# Start of Source data

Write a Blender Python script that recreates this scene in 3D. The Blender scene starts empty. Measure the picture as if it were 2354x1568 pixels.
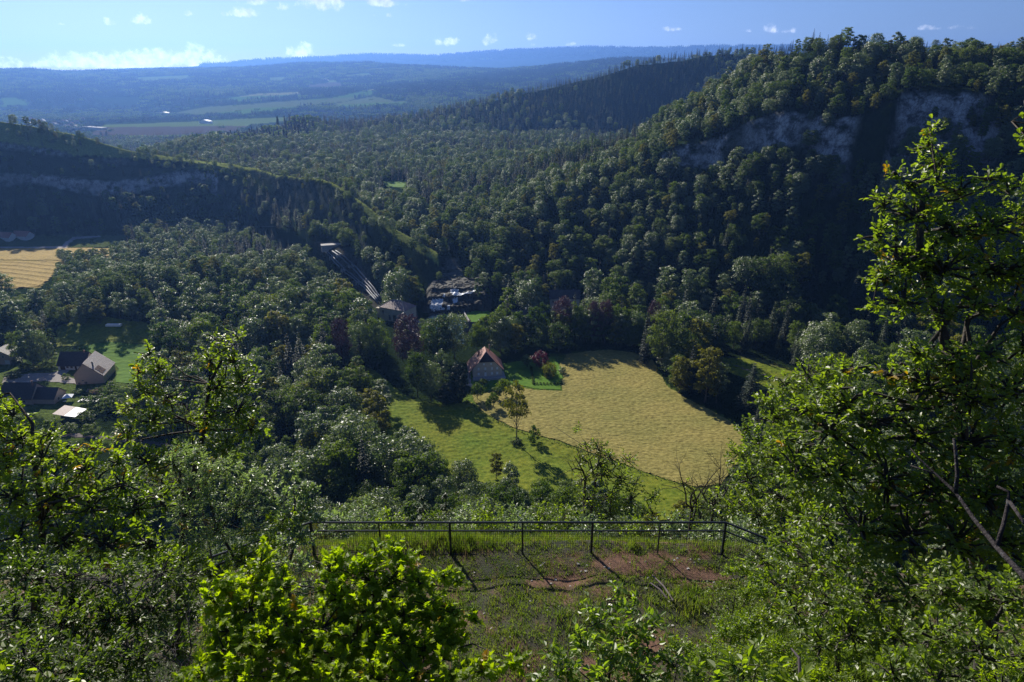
import bpy, math, random
import numpy as np
from mathutils import Vector, Matrix

# ------------------------------------------------------------------ camera, sky, sun, exposure
scene = bpy.context.scene
COL = scene.collection
PITCH = math.radians(20.8)
CAM = np.array([0.0, 0.0, 145.0])
F = 1567.0; CX, CY = 1176.5, 784.0          # focal length and centre for a 2353 px wide picture
cam_data = bpy.data.cameras.new("camera")
cam_data.sensor_width = 36.0
cam_data.lens = 36.0 * F / 2353.0
cam_data.clip_start = 0.1; cam_data.clip_end = 60000.0
cam = bpy.data.objects.new("camera", cam_data); COL.objects.link(cam)
cam.location = CAM
cam.rotation_euler = (math.radians(90) - PITCH, 0, 0)
scene.camera = cam

SUN_EL, SUN_AZ = math.radians(30.0), math.radians(-28.0)      # azimuth from +Y towards +X
world = bpy.data.worlds.new("World"); scene.world = world; world.use_nodes = True
scene.view_settings.view_transform = 'Standard'
scene.view_settings.look = 'None'
scene.view_settings.gamma = 1.0
scene.view_settings.exposure = 0.75
scene.cycles.use_denoising = True
scene.cycles.denoising_prefilter = 'NONE'
scene.cycles.use_adaptive_sampling = False
scene.cycles.max_bounces = 8
scene.cycles.diffuse_bounces = 5
scene.cycles.glossy_bounces = 2
scene.cycles.transmission_bounces = 4
scene.cycles.volume_bounces = 0
scene.cycles.transparent_max_bounces = 4
scene.cycles.sample_clamp_indirect = 8.0

def build_world():
    nt = world.node_tree; N = nt.nodes; L = nt.links
    N.clear()
    out = N.new('ShaderNodeOutputWorld'); bg = N.new('ShaderNodeBackground')
    sky = N.new('ShaderNodeTexSky'); sky.sky_type = 'NISHITA'; sky.sun_disc = False
    sky.sun_elevation = SUN_EL; sky.sun_rotation = SUN_AZ
    sky.altitude = 600; sky.air_density = 1.0; sky.dust_density = 0.6; sky.ozone_density = 3.0
    tc = N.new('ShaderNodeTexCoord')
    # small fair-weather clouds, fixed to directions of the sky
    def d(X, Y):
        u = (X - CX) / F; v = (Y - CY) / F
        c, s = math.cos(PITCH), math.sin(PITCH)
        w = Vector((u, c - v * s, -(s + v * c))); w.normalize(); return w
    n1 = N.new('ShaderNodeTexNoise'); n1.inputs['Scale'].default_value = 70; n1.inputs['Detail'].default_value = 7; n1.inputs['Roughness'].default_value = .62
    L.new(tc.outputs['Generated'], n1.inputs['Vector'])
    acc = None
    for (X, Y, rx, ry, a) in CLOUDS:
        w = d(X, Y)
        right = Vector((w.y, -w.x, 0)).normalized(); up = right.cross(w)
        sub = N.new('ShaderNodeVectorMath'); sub.operation = 'SUBTRACT'; L.new(tc.outputs['Generated'], sub.inputs[0]); sub.inputs[1].default_value = w
        dx = N.new('ShaderNodeVectorMath'); dx.operation = 'DOT_PRODUCT'; L.new(sub.outputs[0], dx.inputs[0]); dx.inputs[1].default_value = right * (F / rx)
        dy = N.new('ShaderNodeVectorMath'); dy.operation = 'DOT_PRODUCT'; L.new(sub.outputs[0], dy.inputs[0]); dy.inputs[1].default_value = up * (F / ry)
        fl = N.new('ShaderNodeMath'); fl.operation = 'MULTIPLY'; L.new(dy.outputs['Value'], fl.inputs[0])
        # flat bases: distance grows faster below the middle of the cloud
        lt = N.new('ShaderNodeMath'); lt.operation = 'LESS_THAN'; L.new(dy.outputs['Value'], lt.inputs[0]); lt.inputs[1].default_value = 0
        ad = N.new('ShaderNodeMath'); ad.operation = 'MULTIPLY_ADD'; L.new(lt.outputs[0], ad.inputs[0]); ad.inputs[1].default_value = 1.0; ad.inputs[2].default_value = 1.0
        L.new(ad.outputs[0], fl.inputs[1])
        x2 = N.new('ShaderNodeMath'); x2.operation = 'MULTIPLY'; L.new(dx.outputs['Value'], x2.inputs[0]); L.new(dx.outputs['Value'], x2.inputs[1])
        r2 = N.new('ShaderNodeMath'); r2.operation = 'MULTIPLY_ADD'; L.new(fl.outputs[0], r2.inputs[0]); L.new(fl.outputs[0], r2.inputs[1]); L.new(x2.outputs[0], r2.inputs[2])
        sc = N.new('ShaderNodeMath'); sc.operation = 'MULTIPLY_ADD'; L.new(r2.outputs[0], sc.inputs[0]); sc.inputs[1].default_value = -a; sc.inputs[2].default_value = a; sc.use_clamp = False
        if acc is None: acc = sc
        else:
            mx = N.new('ShaderNodeMath'); mx.operation = 'MAXIMUM'; L.new(acc.outputs[0], mx.inputs[0]); L.new(sc.outputs[0], mx.inputs[1]); acc = mx
    # mask = clamp(acc + (noise-.5)*k)
    mk = N.new('ShaderNodeMath'); mk.operation = 'MULTIPLY_ADD'; L.new(n1.outputs['Fac'], mk.inputs[0]); mk.inputs[1].default_value = 4.2; mk.inputs[2].default_value = -2.15
    sm = N.new('ShaderNodeMath'); sm.operation = 'ADD'; L.new(mk.outputs[0], sm.inputs[0]); L.new(acc.outputs[0], sm.inputs[1])
    mr = N.new('ShaderNodeMapRange'); mr.interpolation_type = 'SMOOTHSTEP'; L.new(sm.outputs[0], mr.inputs['Value'])
    mr.inputs['From Min'].default_value = 0.0; mr.inputs['From Max'].default_value = 1.2; mr.inputs['To Max'].default_value = 0.85
    sx = N.new('ShaderNodeSeparateXYZ'); L.new(tc.outputs['Generated'], sx.inputs[0])
    lo = N.new('ShaderNodeMapRange'); L.new(sx.outputs['Z'], lo.inputs['Value']); lo.inputs['From Min'].default_value = .0; lo.inputs['From Max'].default_value = .09; lo.inputs['To Min'].default_value = 2.1; lo.inputs['To Max'].default_value = 1.0
    n4 = N.new('ShaderNodeTexNoise'); n4.inputs['Scale'].default_value = 130; n4.inputs['Detail'].default_value = 5; L.new(tc.outputs['Generated'], n4.inputs['Vector'])
    sh = N.new('ShaderNodeMapRange'); L.new(n4.outputs['Fac'], sh.inputs['Value']); sh.inputs['From Min'].default_value = .35; sh.inputs['From Max'].default_value = .65; sh.inputs['To Min'].default_value = .72; sh.inputs['To Max'].default_value = 1.1
    lm = N.new('ShaderNodeMath'); lm.operation = 'MULTIPLY'; L.new(lo.outputs[0], lm.inputs[0]); L.new(sh.outputs[0], lm.inputs[1])
    cs = N.new('ShaderNodeVectorMath'); cs.operation = 'SCALE'; cs.inputs[0].default_value = CLOUD_COL[:3]; L.new(lm.outputs[0], cs.inputs['Scale'])
    mix = N.new('ShaderNodeMix'); mix.data_type = 'RGBA'
    L.new(mr.outputs['Result'], mix.inputs['Factor'])
    tint = N.new('ShaderNodeMix'); tint.data_type = 'RGBA'; tint.blend_type = 'MULTIPLY'; tint.inputs['Factor'].default_value = 1.0
    L.new(sky.outputs['Color'], tint.inputs[6]); tint.inputs[7].default_value = SKY_TINT
    L.new(tint.outputs[2], mix.inputs[6]); L.new(cs.outputs[0], mix.inputs[7])
    L.new(mix.outputs[2], bg.inputs['Color']); bg.inputs['Strength'].default_value = SKY_STRENGTH
    L.new(bg.outputs[0], out.inputs['Surface'])

SKY_STRENGTH = 0.05
SKY_TINT = (0.72, 0.80, 1.12, 1)
CLOUD_COL = (13.0, 13.5, 14.5, 1)
CLOUDS = [ (740, 10, 52, 26, 1.1), (560, 32, 48, 12, .8), (590, 8, 34, 10, .7), (645, 18, 18, 12, .6), (885, 8, 40, 14, .8), (322, 48, 20, 13, .6),
           (434, 33, 14, 8, .5), (248, 52, 12, 8, .4), (690, 122, 40, 20, .9), (1022, 98, 28, 15, .9), (1127, 97, 18, 18, .9), (1226, 88, 20, 10, .6),
           (1228, 103, 12, 5, .45), (1545, 68, 17, 7, .6), (1772, 70, 20, 13, .9), (1810, 72, 18, 7, .6), (1720, 72, 11, 5, .5), (2150, 66, 34, 6, .45),
           (450, 135, 60, 32, 1.2), (370, 140, 70, 24, 1.2), (285, 140, 70, 20, 1.2), (180, 142, 50, 20, 1.1), (10, 150, 50, 15, .9), (235, 150, 150, 14, 1.0), (885, 36, 20, 6, .4), (1070, 3, 26, 6, .5),
           (915, 105, 28, 4, .45), (1315, 103, 12, 4, .4), (2235, 66, 12, 4, .4), (145, 56, 10, 4, .4)]
build_world()

sun_data = bpy.data.lights.new("sun", 'SUN'); sun_data.energy = 5.0; sun_data.angle = math.radians(0.53)
sun_data.color = (1.0, 0.93, 0.80)
sun = bpy.data.objects.new("sun", sun_data); COL.objects.link(sun)
SDIR = Vector((math.sin(SUN_AZ) * math.cos(SUN_EL), math.cos(SUN_AZ) * math.cos(SUN_EL), math.sin(SUN_EL)))
sun.rotation_euler = SDIR.to_track_quat('Z', 'Y').to_euler()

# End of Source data

* **Exercise requirements**: Please extract exactly the lines of the data, from the first through the line containing "scene.cycles.sample_clamp_indirect = 8.0", and add no pictures to the copy.

* **Result below**:
Write a Blender Python script that recreates this scene in 3D. The Blender scene starts empty. Measure the picture as if it were 2354x1568 pixels.
import bpy, math, random
import numpy as np
from mathutils import Vector, Matrix

# ------------------------------------------------------------------ camera, sky, sun, exposure
scene = bpy.context.scene
COL = scene.collection
PITCH = math.radians(20.8)
CAM = np.array([0.0, 0.0, 145.0])
F = 1567.0; CX, CY = 1176.5, 784.0          # focal length and centre for a 2353 px wide picture
cam_data = bpy.data.cameras.new("camera")
cam_data.sensor_width = 36.0
cam_data.lens = 36.0 * F / 2353.0
cam_data.clip_start = 0.1; cam_data.clip_end = 60000.0
cam = bpy.data.objects.new("camera", cam_data); COL.objects.link(cam)
cam.location = CAM
cam.rotation_euler = (math.radians(90) - PITCH, 0, 0)
scene.camera = cam

SUN_EL, SUN_AZ = math.radians(30.0), math.radians(-28.0)      # azimuth from +Y towards +X
world = bpy.data.worlds.new("World"); scene.world = world; world.use_nodes = True
scene.view_settings.view_transform = 'Standard'
scene.view_settings.look = 'None'
scene.view_settings.gamma = 1.0
scene.view_settings.exposure = 0.75
scene.cycles.use_denoising = True
scene.cycles.denoising_prefilter = 'NONE'
scene.cycles.use_adaptive_sampling = False
scene.cycles.max_bounces = 8
scene.cycles.diffuse_bounces = 5
scene.cycles.glossy_bounces = 2
scene.cycles.transmission_bounces = 4
scene.cycles.volume_bounces = 0
scene.cycles.transparent_max_bounces = 4
scene.cycles.sample_clamp_indirect = 8.0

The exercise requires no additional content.